The Human Resource Development Council in Bozeman has 450 Housing Choice Vouchers it can offer families to help cover rent.

Shari Eslinger, HRDC housing director, said the nonprofit is only able to use about 415 of those vouchers.

“We don’t have the stock for the one-or-two bedroom apartments that’s needed to fill those vouchers,” Eslinger said during a meeting with Bozeman city commissioners earlier this week.

The voucher program — sometimes called Section 8 vouchers — funnels federal money through the state to housing agencies like HRDC to distribute. People in the program pay 30% of their household’s monthly income toward rent. The voucher covers the rest.

Cheryl Cohen, Montana Housing operations manager, said the length of the waitlist varies across Montana.

“It can be anywhere from a handful of people to more than 1,000,” Cohen said. “Billings, Bozeman, Missoula, Kalispell, all tend to have the higher waitlists.”

Rent ceilings for the vouchers vary from county to county based on what the federal government defines as a fair price for each area.

Gallatin County’s standards, new this month, mean someone looking for a one-bedroom place needs to find something for $836 or less. A two-bedroom rental needs to be $1,090 or less. Some people can qualify for slightly higher prices, as long as they don’t pay more than 40% of their income on rent.

Those price ceilings are higher than any other in Montana for the voucher program — and they’re a jump from last year’s standards.

Even so, the wait is long. Those who received rental vouchers in Bozeman last year were on the list for two to three years, Cohen said.

Last year, 27 of the families who received vouchers never used them.

Cohen said that could be because people have 120 days to put the voucher to use before it expires — even if they can’t find a place.

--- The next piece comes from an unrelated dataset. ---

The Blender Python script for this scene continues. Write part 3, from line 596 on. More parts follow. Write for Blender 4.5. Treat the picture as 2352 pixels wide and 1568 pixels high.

“They weren’t able to use it for whatever reason,” Cohen said. “Whether they were unable to find a market rental or something else happened, where maybe they decided to move to another location.”

Montana’s problem of demand outpacing the vouchers isn’t unique.

The Center on Budget and Policy Priorities wrote in 2017 that almost three million families were waiting for a voucher in the United States. That same year, the Public and Affordable Housing Research Corporation estimated another nine million people would be waiting if waitlists hadn’t closed throughout the nation due to the backlog.

Cohen said HRDC is one of the nonprofits in the state “really on top of pulling folks off the waitlist regularly.”

Eslinger said it typically takes about a year for people to tap into HRDC’s affordable housing or subsidized housing support after first applying.

The nonprofit also offers a place to sleep through the winter for people without a place to live. The majority of the people HRDC supports have jobs in town that don’t keep up with the area’s prices so they can teeter into financial insecurity.

“All our housing services are trying to make homelessness very brief and one-time, it’s very challenging specifically for those that have housing choice vouchers,” Eslinger said.